Ainda assim, não nego a minha vertente de proletária da informação. [Ah, sim, não sei se já cá teria sido referido algures, mas eu tenho formação jornalística. Não sou jornalista, porque não tenho sentimento de classe, mas tenho uma licenciatura nisso - vale o que vale, já se sabe - e trabalhei em jornais, ainda que por breves períodos de tempo.] Recordo bem o dia em que percebi que já era uma proletária da informação enformada: foi num sábado, algures no primeiro trimestre de 2008 - se estivesse em casa dos meus pais, conseguia já, com precisão, indicar o dia. Deviam ser umas 15, 16 horas. Tinha ido a uma conferência de imprensa da EDP lá do sítio - já se varreu a sigla da mente - e abordei a questão do aumento do preço da electricidade. Obtive as respostas, vim para o jornal e telefonei ao já falecido senhor do Conselho dos Consumidores - falecido de forma obscura, entretanto, suicídio na China, no continente, dizem eles - que criticou abertamente a decisão.
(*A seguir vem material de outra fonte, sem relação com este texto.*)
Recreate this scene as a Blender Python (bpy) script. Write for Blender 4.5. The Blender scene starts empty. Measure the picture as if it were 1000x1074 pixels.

Peguei nas notas, transcrevi para o Mac - hoje já não conseguia escrever com aquele teclado - e em 30 minutos, mais coisa menos coisa, tinha meia página feita [meia página de jornal, entenda-se. Deviam ser uns 4000 mil sem espaços]. Reclinei-me na cadeira e fiquei a olhar para o monitor. E atingiu-me. Eu estava a produzir notícias, como quem trabalha numa linha de montagem. Eu era uma proletária da informação. Não havia ali grande reflexão, nada. Eu ia, recolhia informações, citações, vinha, transcrevia notas, criava um conjunto de frases numa estrutura mecânica e estava feito. Eu era uma operária. Só que não lidava com pedaços palpáveis de madeira ou metal. Eu lidava com palavras, dados, informações, que me eram dadas e as quais usava para montar uma coisa. Não vejo diferença entre isso e um operário de uma fábrica.
Foi nesse dia que comecei a ponderar se realmente era aquilo que queria fazer da vida - trabalhava num diário, acrescente-se. Mas claro que o Karma, que é nosso amiguinho, resolveu a situação: criou uma crise e, qual dominó, partindo dos EUA, foi derrubando todas as pecinhas que tinha à frente e eu deixei de ter me preocupar com isso de vir a ser jornalista até ao fim dos meus dias. [Será necessário assinalar o sarcasmo?]
E pronto, isto tudo a propósito da criatividade. Não me alongo mais, porque vou agora ver o que o Mihaly dizia sobre as três componentes e ler alguns dos casos abordados no livro, que incluem «Nobéis» de diferentes áreas, Física, Literatura, e cenas assim, ou então só pessoal muito bem sucedido. Pode parecer que não, mas sempre serve para animar a malta.